Freeman Dyson. Photo: Bryan Bedder/Getty Images for Breakthrough Prize Foundation
The renowned physicist and polymath Freeman Dyson passed away near Princeton, New Jersey, on Feb. 28, at the age of 96.
Why it matters: Dyson was a dazzling scientist, but his true genius lay in his astonishing imagination, which reached for the farthest edges of the cosmos.
- In 1949, Dyson tackled one of the trickiest problems in the field: how to describe the behavior of electrons and photons.
- Dyson's insight, which came to him while riding a Greyhound bus through Nebraska, proved key to quantum electrodynamics, which the physicist Richard Feynman called the "jewel of physics."

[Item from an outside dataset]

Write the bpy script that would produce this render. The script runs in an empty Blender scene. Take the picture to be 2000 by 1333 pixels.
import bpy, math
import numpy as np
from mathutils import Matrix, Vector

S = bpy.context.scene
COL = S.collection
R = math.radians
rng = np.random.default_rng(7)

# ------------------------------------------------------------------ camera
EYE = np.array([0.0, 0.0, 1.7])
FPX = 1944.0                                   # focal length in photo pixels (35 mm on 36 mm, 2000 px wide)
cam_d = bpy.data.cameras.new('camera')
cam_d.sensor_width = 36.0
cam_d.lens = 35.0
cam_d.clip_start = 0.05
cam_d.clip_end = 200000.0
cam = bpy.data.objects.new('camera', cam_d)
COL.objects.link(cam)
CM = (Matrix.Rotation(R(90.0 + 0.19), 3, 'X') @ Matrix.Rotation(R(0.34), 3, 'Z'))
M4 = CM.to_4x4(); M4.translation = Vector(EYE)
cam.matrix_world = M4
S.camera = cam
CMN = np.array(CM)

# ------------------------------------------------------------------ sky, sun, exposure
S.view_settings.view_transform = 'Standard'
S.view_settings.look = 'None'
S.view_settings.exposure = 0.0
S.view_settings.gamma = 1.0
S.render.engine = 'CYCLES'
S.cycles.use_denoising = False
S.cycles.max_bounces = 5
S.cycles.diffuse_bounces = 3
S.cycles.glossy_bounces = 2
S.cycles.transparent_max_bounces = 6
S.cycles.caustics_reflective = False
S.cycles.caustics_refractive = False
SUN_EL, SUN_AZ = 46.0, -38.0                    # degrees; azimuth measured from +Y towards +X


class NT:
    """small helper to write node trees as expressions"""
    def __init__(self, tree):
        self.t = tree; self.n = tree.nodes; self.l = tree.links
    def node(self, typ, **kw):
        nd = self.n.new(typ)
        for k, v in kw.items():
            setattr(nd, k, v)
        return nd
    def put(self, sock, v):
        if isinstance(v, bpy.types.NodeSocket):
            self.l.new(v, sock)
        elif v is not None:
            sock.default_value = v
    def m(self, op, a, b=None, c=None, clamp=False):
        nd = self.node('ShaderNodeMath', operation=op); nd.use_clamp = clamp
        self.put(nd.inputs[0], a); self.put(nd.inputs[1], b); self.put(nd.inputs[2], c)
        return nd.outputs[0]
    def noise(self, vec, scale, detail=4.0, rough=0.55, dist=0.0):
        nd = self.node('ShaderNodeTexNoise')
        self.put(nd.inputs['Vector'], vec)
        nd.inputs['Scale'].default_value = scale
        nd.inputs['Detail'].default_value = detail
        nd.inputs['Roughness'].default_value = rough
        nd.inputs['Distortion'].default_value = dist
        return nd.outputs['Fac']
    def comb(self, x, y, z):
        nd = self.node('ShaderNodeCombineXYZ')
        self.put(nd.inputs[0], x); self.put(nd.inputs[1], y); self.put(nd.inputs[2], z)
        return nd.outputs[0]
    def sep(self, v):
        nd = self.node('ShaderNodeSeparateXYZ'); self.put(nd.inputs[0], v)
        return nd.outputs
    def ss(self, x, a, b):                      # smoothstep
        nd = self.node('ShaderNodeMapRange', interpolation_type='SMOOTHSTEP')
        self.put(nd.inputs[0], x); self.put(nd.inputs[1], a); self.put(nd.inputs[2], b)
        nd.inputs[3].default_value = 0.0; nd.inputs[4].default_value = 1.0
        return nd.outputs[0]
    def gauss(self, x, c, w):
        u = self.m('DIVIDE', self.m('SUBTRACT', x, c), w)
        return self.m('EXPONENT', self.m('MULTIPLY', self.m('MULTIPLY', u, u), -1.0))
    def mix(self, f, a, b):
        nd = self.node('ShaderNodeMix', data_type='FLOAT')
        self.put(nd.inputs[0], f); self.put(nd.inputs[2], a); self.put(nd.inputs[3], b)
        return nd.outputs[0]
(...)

Dyson never won a Nobel Prize for his work. He never even bothered to earn a Ph.D.
- Instead, he spent the rest of his career pursuing whatever caught his interest, migrating from atomic reactor design to nuclear bomb-powered space exploration to the mathematics of baseball.
- He achieved popular renown as a gifted scientific writer, publishing his final book in 2018 at the age of 95.
- A dedicated contrarian, later in his career he came under fire for doubting the danger of human-made climate change.
The bottom line: Few scientists can be said to have played as important a role in the making of our present than Dyson — and even fewer could so brilliantly envision the future.